3D scene scripts:
━━━━━━━━━━━━━━━━━━━━━━━━━━━━━━

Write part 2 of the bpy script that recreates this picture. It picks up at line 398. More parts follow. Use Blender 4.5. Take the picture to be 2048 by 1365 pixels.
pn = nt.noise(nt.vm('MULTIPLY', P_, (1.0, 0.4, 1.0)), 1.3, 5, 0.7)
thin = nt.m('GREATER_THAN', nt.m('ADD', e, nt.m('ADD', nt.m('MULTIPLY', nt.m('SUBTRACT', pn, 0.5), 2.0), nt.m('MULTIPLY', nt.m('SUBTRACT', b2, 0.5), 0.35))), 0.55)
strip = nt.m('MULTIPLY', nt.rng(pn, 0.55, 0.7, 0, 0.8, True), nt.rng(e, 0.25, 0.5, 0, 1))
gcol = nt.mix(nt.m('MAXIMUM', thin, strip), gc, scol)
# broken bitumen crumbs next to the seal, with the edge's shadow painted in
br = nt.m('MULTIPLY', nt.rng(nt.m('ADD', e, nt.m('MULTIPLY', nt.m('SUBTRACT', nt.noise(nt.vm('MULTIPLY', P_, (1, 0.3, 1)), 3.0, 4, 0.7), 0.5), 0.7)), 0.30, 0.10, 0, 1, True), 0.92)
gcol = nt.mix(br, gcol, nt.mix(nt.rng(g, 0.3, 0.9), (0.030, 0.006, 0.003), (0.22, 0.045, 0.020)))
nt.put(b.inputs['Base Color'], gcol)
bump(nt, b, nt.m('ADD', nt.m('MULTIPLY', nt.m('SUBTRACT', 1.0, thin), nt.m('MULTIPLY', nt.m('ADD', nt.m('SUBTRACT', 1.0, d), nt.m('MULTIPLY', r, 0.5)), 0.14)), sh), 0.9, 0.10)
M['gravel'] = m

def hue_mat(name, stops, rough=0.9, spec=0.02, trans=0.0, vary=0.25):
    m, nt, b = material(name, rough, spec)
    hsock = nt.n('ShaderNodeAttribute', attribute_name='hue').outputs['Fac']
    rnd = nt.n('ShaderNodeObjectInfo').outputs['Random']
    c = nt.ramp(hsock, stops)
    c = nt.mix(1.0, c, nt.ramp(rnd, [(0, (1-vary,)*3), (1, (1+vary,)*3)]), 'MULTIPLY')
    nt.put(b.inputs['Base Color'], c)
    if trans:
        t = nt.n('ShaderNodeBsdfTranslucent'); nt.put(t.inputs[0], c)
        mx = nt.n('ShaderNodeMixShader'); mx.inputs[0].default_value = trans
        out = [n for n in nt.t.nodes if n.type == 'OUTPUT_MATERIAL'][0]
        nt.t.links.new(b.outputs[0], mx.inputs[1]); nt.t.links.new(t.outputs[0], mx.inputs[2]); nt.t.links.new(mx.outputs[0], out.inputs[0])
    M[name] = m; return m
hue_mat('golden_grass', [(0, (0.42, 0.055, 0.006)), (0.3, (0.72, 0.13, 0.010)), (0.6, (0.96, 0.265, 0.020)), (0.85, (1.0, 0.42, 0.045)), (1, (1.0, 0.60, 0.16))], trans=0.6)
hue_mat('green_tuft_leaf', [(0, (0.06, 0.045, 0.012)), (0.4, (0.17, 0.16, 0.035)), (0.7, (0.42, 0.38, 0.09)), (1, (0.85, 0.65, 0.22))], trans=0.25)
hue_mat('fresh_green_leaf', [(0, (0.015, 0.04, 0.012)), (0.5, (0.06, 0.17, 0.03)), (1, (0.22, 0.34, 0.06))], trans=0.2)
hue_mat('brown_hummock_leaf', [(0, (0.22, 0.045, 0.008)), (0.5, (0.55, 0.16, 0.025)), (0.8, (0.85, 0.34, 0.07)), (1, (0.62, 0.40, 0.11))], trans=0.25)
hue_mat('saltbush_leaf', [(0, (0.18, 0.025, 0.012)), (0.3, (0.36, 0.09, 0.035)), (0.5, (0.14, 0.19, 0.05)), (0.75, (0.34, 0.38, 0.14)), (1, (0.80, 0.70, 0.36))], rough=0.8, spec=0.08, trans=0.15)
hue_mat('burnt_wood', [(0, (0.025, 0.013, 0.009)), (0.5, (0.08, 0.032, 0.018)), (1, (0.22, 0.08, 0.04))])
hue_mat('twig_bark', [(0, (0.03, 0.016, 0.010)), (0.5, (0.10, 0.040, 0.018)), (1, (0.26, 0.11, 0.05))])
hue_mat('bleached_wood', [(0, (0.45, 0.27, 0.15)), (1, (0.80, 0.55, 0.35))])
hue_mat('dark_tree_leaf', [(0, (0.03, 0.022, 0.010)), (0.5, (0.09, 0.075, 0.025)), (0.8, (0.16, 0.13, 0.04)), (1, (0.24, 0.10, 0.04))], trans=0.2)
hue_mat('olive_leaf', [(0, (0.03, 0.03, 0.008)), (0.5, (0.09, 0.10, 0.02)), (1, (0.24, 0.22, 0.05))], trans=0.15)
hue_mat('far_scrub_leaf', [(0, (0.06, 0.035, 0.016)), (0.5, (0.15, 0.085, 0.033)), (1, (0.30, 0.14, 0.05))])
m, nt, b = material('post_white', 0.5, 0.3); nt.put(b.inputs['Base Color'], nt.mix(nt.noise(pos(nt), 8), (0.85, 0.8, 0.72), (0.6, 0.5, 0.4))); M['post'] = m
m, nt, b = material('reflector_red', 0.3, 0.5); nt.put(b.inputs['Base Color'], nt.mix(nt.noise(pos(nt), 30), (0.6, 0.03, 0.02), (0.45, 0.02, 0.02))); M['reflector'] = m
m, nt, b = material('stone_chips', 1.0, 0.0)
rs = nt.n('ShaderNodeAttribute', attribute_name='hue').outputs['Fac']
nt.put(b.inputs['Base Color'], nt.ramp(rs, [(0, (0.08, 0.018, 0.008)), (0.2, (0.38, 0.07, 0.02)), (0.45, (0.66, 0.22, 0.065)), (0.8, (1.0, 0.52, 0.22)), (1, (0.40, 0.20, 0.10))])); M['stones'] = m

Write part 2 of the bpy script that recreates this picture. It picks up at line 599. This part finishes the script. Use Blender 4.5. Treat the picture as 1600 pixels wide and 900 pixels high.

━━━━━━━━━━━━━━━━━━━━━━━━━━━━━━

Write out the data exactly as it stands.

• Output below:
Write part 2 of the bpy script that recreates this picture. It picks up at line 398. More parts follow. Use Blender 4.5. Take the picture to be 2048 by 1365 pixels.
pn = nt.noise(nt.vm('MULTIPLY', P_, (1.0, 0.4, 1.0)), 1.3, 5, 0.7)
thin = nt.m('GREATER_THAN', nt.m('ADD', e, nt.m('ADD', nt.m('MULTIPLY', nt.m('SUBTRACT', pn, 0.5), 2.0), nt.m('MULTIPLY', nt.m('SUBTRACT', b2, 0.5), 0.35))), 0.55)
strip = nt.m('MULTIPLY', nt.rng(pn, 0.55, 0.7, 0, 0.8, True), nt.rng(e, 0.25, 0.5, 0, 1))
gcol = nt.mix(nt.m('MAXIMUM', thin, strip), gc, scol)
# broken bitumen crumbs next to the seal, with the edge's shadow painted in
br = nt.m('MULTIPLY', nt.rng(nt.m('ADD', e, nt.m('MULTIPLY', nt.m('SUBTRACT', nt.noise(nt.vm('MULTIPLY', P_, (1, 0.3, 1)), 3.0, 4, 0.7), 0.5), 0.7)), 0.30, 0.10, 0, 1, True), 0.92)
gcol = nt.mix(br, gcol, nt.mix(nt.rng(g, 0.3, 0.9), (0.030, 0.006, 0.003), (0.22, 0.045, 0.020)))
nt.put(b.inputs['Base Color'], gcol)
bump(nt, b, nt.m('ADD', nt.m('MULTIPLY', nt.m('SUBTRACT', 1.0, thin), nt.m('MULTIPLY', nt.m('ADD', nt.m('SUBTRACT', 1.0, d), nt.m('MULTIPLY', r, 0.5)), 0.14)), sh), 0.9, 0.10)
M['gravel'] = m

def hue_mat(name, stops, rough=0.9, spec=0.02, trans=0.0, vary=0.25):
    m, nt, b = material(name, rough, spec)
    hsock = nt.n('ShaderNodeAttribute', attribute_name='hue').outputs['Fac']
    rnd = nt.n('ShaderNodeObjectInfo').outputs['Random']
    c = nt.ramp(hsock, stops)
    c = nt.mix(1.0, c, nt.ramp(rnd, [(0, (1-vary,)*3), (1, (1+vary,)*3)]), 'MULTIPLY')
    nt.put(b.inputs['Base Color'], c)
    if trans:
        t = nt.n('ShaderNodeBsdfTranslucent'); nt.put(t.inputs[0], c)
        mx = nt.n('ShaderNodeMixShader'); mx.inputs[0].default_value = trans
        out = [n for n in nt.t.nodes if n.type == 'OUTPUT_MATERIAL'][0]
        nt.t.links.new(b.outputs[0], mx.inputs[1]); nt.t.links.new(t.outputs[0], mx.inputs[2]); nt.t.links.new(mx.outputs[0], out.inputs[0])
    M[name] = m; return m
hue_mat('golden_grass', [(0, (0.42, 0.055, 0.006)), (0.3, (0.72, 0.13, 0.010)), (0.6, (0.96, 0.265, 0.020)), (0.85, (1.0, 0.42, 0.045)), (1, (1.0, 0.60, 0.16))], trans=0.6)
hue_mat('green_tuft_leaf', [(0, (0.06, 0.045, 0.012)), (0.4, (0.17, 0.16, 0.035)), (0.7, (0.42, 0.38, 0.09)), (1, (0.85, 0.65, 0.22))], trans=0.25)
hue_mat('fresh_green_leaf', [(0, (0.015, 0.04, 0.012)), (0.5, (0.06, 0.17, 0.03)), (1, (0.22, 0.34, 0.06))], trans=0.2)
hue_mat('brown_hummock_leaf', [(0, (0.22, 0.045, 0.008)), (0.5, (0.55, 0.16, 0.025)), (0.8, (0.85, 0.34, 0.07)), (1, (0.62, 0.40, 0.11))], trans=0.25)
hue_mat('saltbush_leaf', [(0, (0.18, 0.025, 0.012)), (0.3, (0.36, 0.09, 0.035)), (0.5, (0.14, 0.19, 0.05)), (0.75, (0.34, 0.38, 0.14)), (1, (0.80, 0.70, 0.36))], rough=0.8, spec=0.08, trans=0.15)
hue_mat('burnt_wood', [(0, (0.025, 0.013, 0.009)), (0.5, (0.08, 0.032, 0.018)), (1, (0.22, 0.08, 0.04))])
hue_mat('twig_bark', [(0, (0.03, 0.016, 0.010)), (0.5, (0.10, 0.040, 0.018)), (1, (0.26, 0.11, 0.05))])
hue_mat('bleached_wood', [(0, (0.45, 0.27, 0.15)), (1, (0.80, 0.55, 0.35))])
hue_mat('dark_tree_leaf', [(0, (0.03, 0.022, 0.010)), (0.5, (0.09, 0.075, 0.025)), (0.8, (0.16, 0.13, 0.04)), (1, (0.24, 0.10, 0.04))], trans=0.2)
hue_mat('olive_leaf', [(0, (0.03, 0.03, 0.008)), (0.5, (0.09, 0.10, 0.02)), (1, (0.24, 0.22, 0.05))], trans=0.15)
hue_mat('far_scrub_leaf', [(0, (0.06, 0.035, 0.016)), (0.5, (0.15, 0.085, 0.033)), (1, (0.30, 0.14, 0.05))])
m, nt, b = material('post_white', 0.5, 0.3); nt.put(b.inputs['Base Color'], nt.mix(nt.noise(pos(nt), 8), (0.85, 0.8, 0.72), (0.6, 0.5, 0.4))); M['post'] = m
m, nt, b = material('reflector_red', 0.3, 0.5); nt.put(b.inputs['Base Color'], nt.mix(nt.noise(pos(nt), 30), (0.6, 0.03, 0.02), (0.45, 0.02, 0.02))); M['reflector'] = m
m, nt, b = material('stone_chips', 1.0, 0.0)
rs = nt.n('ShaderNodeAttribute', attribute_name='hue').outputs['Fac']
nt.put(b.inputs['Base Color'], nt.ramp(rs, [(0, (0.08, 0.018, 0.008)), (0.2, (0.38, 0.07, 0.02)), (0.45, (0.66, 0.22, 0.065)), (0.8, (1.0, 0.52, 0.22)), (1, (0.40, 0.20, 0.10))])); M['stones'] = m

Write part 2 of the bpy script that recreates this picture. It picks up at line 599. This part finishes the script. Use Blender 4.5. Treat the picture as 1600 pixels wide and 900 pixels high.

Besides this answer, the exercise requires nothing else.